Super Hornet Assembly Process Incorporates New Changes
Submitted by the F/A-18 Public Affairs Office
Automobiles, toasters and even commercial jetliners are produced on moving assembly lines. As part of The Boeing Company's emphasis on implementing lean production principles, a moving-line is being used to perform assembly and installation operations on the Super Hornet's outer wing.
Use of the moving line, which began Sept. 29, is expected to reduce cycle time, work in progress, part travel distance and floor space. Members of the production team say the moving line will boost the quality of the outer wing, provide a safer work environment and eliminate the need for an overhead crane. There are already plans to make the wing lay-down line a moving line during the first quarter of 2000. The lay-down line is where the aircraft's inner and outer wing is joined together and control surfaces are mounted.
"To achieve our very aggressive program goals for improved quality and lower cost, we have applied the latest lean design and manufacturing techniques, including the use of self-directed work teams," explains Chuck Allen, Boeing's vice president of the F/A-18E/F program ... "We are seeing an immediate impact on productivity through the elimination of waste thanks to ideas being generated by teams on the factory floor."
Under the moving line concept, outer wing assemblies are mounted on a rollover tool designed by the Boeing tooling department in St. Louis.
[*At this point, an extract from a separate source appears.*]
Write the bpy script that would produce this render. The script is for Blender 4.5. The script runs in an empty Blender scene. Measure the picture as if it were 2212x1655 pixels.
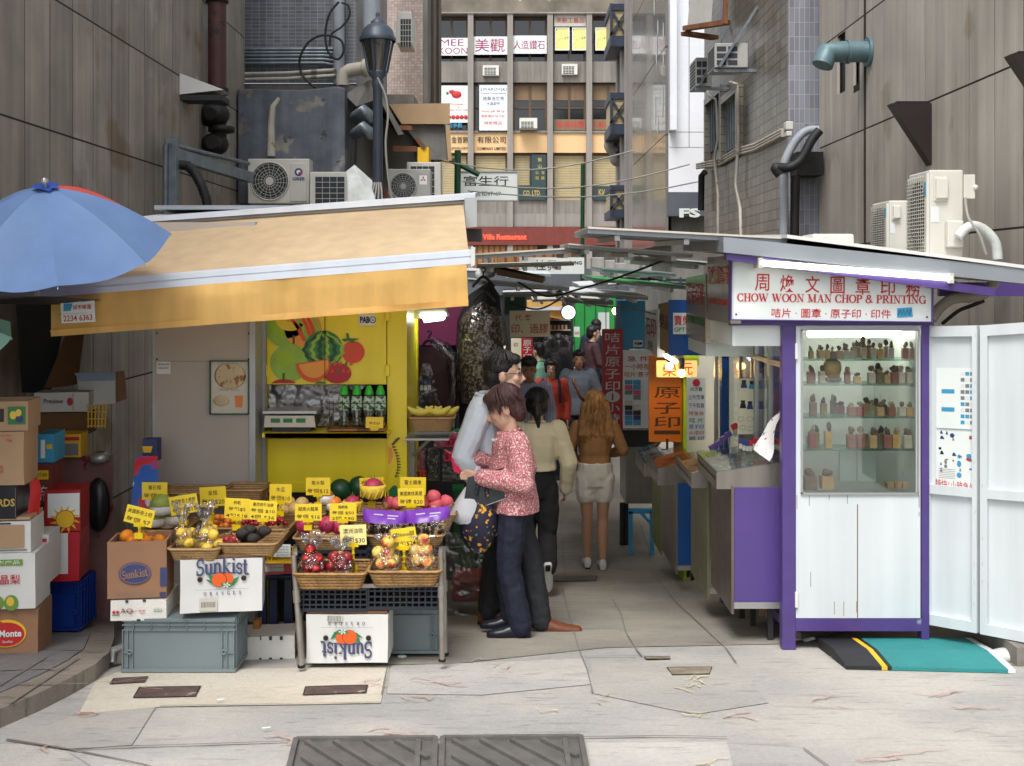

A chain and sprocket mechanism, powered by a 1/2-horesepower motor, pulls the rollover tool along a straight track about 60 feet long. Previously, the outer wings were placed in tooling dollies.
Now, as an outer wing moves along the line from one station to the next, assembly team members use the rollover tool to turn over the wing. That's much faster and less hazardous than using an overhead crane, which lifted a wing above the assembly area and turned it over before setting it down again.
Bob McDaniel, Boeing general foreman for the E/F outer wing team, sees the moving line as a way of "helping us pace our work and better focus on correcting problems in a timely manner. As the line moves, we'll be able to see right away where we should be just by the position of the assembly on the line."
The speed of the E/F outer wing moving line can be adjusted to suit the required cycle. The pull mechanism has an on/off switch, and any operator or foreman can start the line or stop it. The outer-wing team estimates that at full production the moving line will reduce cycle time from 17 days to eight.
"There was a great deal of skepticism in the beginning," explained Kent Beran, Boeing's director of F/A-18E/F assembly. "But after the team saw how the moving lines worked in Seattle, they decided the concept could actually improve the way we build the Super Hornet."
The Super Hornet's moving line is the result of suggestions from consultants and an accelerated improvement workshop held in the fall of 1998. Team members traveled to Seattle to see how the moving lines blended with the airplane production cycle.